DATA SEGMENT:

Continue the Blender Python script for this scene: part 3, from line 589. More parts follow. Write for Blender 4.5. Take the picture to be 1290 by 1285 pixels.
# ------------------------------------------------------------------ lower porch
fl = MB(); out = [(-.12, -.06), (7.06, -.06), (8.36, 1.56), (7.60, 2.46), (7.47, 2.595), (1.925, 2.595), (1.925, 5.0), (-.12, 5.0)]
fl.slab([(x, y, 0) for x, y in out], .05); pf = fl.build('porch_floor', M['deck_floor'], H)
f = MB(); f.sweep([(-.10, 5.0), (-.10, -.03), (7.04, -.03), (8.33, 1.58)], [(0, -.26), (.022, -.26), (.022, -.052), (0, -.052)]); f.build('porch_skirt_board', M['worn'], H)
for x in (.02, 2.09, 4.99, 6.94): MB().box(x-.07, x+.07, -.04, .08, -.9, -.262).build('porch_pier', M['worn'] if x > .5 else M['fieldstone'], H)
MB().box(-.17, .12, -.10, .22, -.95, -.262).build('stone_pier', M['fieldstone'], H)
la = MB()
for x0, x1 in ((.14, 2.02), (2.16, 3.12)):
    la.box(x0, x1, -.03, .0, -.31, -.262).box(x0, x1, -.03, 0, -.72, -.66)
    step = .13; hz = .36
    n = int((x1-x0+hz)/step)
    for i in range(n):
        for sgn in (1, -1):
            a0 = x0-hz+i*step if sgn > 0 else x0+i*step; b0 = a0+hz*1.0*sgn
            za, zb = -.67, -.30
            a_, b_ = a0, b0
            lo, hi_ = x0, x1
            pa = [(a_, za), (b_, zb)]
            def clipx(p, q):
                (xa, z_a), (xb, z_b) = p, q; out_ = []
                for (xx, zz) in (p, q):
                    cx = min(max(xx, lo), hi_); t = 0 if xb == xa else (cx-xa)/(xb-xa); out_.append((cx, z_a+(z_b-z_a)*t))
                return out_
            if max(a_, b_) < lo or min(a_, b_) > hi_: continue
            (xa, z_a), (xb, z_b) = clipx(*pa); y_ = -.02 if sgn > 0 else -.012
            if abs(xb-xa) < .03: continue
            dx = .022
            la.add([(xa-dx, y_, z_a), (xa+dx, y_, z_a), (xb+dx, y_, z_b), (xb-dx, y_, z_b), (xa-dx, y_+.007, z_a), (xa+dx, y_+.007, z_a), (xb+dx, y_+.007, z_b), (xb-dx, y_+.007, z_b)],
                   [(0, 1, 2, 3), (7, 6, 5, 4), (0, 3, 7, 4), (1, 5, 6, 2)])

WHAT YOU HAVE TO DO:
Print the listing above in full, exactly as it is.

TASK RESPONSE:
Continue the Blender Python script for this scene: part 3, from line 589. More parts follow. Write for Blender 4.5. Take the picture to be 1290 by 1285 pixels.
# ------------------------------------------------------------------ lower porch
fl = MB(); out = [(-.12, -.06), (7.06, -.06), (8.36, 1.56), (7.60, 2.46), (7.47, 2.595), (1.925, 2.595), (1.925, 5.0), (-.12, 5.0)]
fl.slab([(x, y, 0) for x, y in out], .05); pf = fl.build('porch_floor', M['deck_floor'], H)
f = MB(); f.sweep([(-.10, 5.0), (-.10, -.03), (7.04, -.03), (8.33, 1.58)], [(0, -.26), (.022, -.26), (.022, -.052), (0, -.052)]); f.build('porch_skirt_board', M['worn'], H)
for x in (.02, 2.09, 4.99, 6.94): MB().box(x-.07, x+.07, -.04, .08, -.9, -.262).build('porch_pier', M['worn'] if x > .5 else M['fieldstone'], H)
MB().box(-.17, .12, -.10, .22, -.95, -.262).build('stone_pier', M['fieldstone'], H)
la = MB()
for x0, x1 in ((.14, 2.02), (2.16, 3.12)):
    la.box(x0, x1, -.03, .0, -.31, -.262).box(x0, x1, -.03, 0, -.72, -.66)
    step = .13; hz = .36
    n = int((x1-x0+hz)/step)
    for i in range(n):
        for sgn in (1, -1):
            a0 = x0-hz+i*step if sgn > 0 else x0+i*step; b0 = a0+hz*1.0*sgn
            za, zb = -.67, -.30
            a_, b_ = a0, b0
            lo, hi_ = x0, x1
            pa = [(a_, za), (b_, zb)]
            def clipx(p, q):
                (xa, z_a), (xb, z_b) = p, q; out_ = []
                for (xx, zz) in (p, q):
                    cx = min(max(xx, lo), hi_); t = 0 if xb == xa else (cx-xa)/(xb-xa); out_.append((cx, z_a+(z_b-z_a)*t))
                return out_
            if max(a_, b_) < lo or min(a_, b_) > hi_: continue
            (xa, z_a), (xb, z_b) = clipx(*pa); y_ = -.02 if sgn > 0 else -.012
            if abs(xb-xa) < .03: continue
            dx = .022
            la.add([(xa-dx, y_, z_a), (xa+dx, y_, z_a), (xb+dx, y_, z_b), (xb-dx, y_, z_b), (xa-dx, y_+.007, z_a), (xa+dx, y_+.007, z_a), (xb+dx, y_+.007, z_b), (xb-dx, y_+.007, z_b)],
                   [(0, 1, 2, 3), (7, 6, 5, 4), (0, 3, 7, 4), (1, 5, 6, 2)])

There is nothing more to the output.